Foco
'Rainhas' refletem contrastes do Rio nos últimos 50 anos
Modelo da favela da Rocinha ocupa o cargo simbólico que, em 1965, esteve nas mãos de jovem da elite carioca
Do alto de uma cobertura que já pertenceu ao ex-jogador Romário, com vista para a praia da Barra da Tijuca (zona oeste do Rio), Rafaella Lemos, 22, contempla o horizonte e lembra de casa.
"Ela mora aqui no topo, com essa vista linda do mar, e eu também, lá no topo da Rocinha", diz a modelo, igualando-se à anfitriã, a designer Solange Medina, 66.
Rafaella é sucessora de Solange no papel de "rainha" do Rio, cargo simbólico criado em 1965, para as celebrações do quarto centenário, e renovado agora para os festejos dos 450 anos.
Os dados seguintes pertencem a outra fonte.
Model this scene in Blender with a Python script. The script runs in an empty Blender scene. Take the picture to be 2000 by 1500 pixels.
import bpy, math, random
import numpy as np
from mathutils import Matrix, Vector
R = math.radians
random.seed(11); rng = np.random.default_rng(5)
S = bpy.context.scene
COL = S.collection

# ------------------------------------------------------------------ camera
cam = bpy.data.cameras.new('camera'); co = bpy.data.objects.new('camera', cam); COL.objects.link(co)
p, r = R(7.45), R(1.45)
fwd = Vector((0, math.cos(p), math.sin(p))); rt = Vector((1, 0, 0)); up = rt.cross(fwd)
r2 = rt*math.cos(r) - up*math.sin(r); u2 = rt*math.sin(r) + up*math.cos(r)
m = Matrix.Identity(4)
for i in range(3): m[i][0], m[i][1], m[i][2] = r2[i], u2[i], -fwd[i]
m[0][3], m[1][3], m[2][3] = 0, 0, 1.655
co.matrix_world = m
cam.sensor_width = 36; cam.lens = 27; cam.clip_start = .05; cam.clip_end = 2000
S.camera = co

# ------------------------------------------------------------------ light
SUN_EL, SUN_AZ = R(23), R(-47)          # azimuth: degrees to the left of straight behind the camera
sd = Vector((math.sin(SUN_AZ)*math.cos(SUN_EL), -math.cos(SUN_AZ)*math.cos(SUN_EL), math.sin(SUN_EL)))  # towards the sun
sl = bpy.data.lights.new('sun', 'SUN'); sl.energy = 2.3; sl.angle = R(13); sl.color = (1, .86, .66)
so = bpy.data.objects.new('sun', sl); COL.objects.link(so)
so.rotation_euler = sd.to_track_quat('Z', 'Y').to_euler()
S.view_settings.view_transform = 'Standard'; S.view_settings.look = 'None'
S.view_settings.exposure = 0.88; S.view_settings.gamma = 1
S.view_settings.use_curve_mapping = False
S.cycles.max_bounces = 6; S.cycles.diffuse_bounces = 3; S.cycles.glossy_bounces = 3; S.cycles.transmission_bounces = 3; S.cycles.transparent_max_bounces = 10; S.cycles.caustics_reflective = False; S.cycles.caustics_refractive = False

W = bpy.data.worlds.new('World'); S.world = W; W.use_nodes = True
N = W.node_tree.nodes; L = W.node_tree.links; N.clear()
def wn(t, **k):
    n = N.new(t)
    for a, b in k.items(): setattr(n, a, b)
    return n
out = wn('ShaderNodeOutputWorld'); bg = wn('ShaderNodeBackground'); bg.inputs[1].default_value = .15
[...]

À rainha cabe participar dos eventos oficiais. Ela é o rosto do Rio nas celebrações, e a comparação entre os perfis de Rafaella e de Solange reflete uma mudança na forma como o Rio se vê.
Nascida e criada na favela da Rocinha, em São Conrado, zona sul do Rio, Rafaella se emociona ao falar de sua vitória. "Com a diferença de classes, há oportunidades maiores e menores. Minha oportunidade sempre foi menor, mas corri atrás e hoje eu sou a rainha do Rio", disse, chorando, durante conversa com a Folha na cobertura de Solange, na quinta (26).
Orgulhosa, a rainha do quarto centenário foi uma das juradas do concurso que elegeu a jovem."Na minha época não tinha ninguém de comunidade. Parece que faltava coragem. Nesse ano tivemos várias modelos."
Rafaella assinou um termo de compromisso anual com o governo --o cargo não é remunerado, mas ela ganhou um carro popular (de cerca de R$ 25 mil) como prêmio.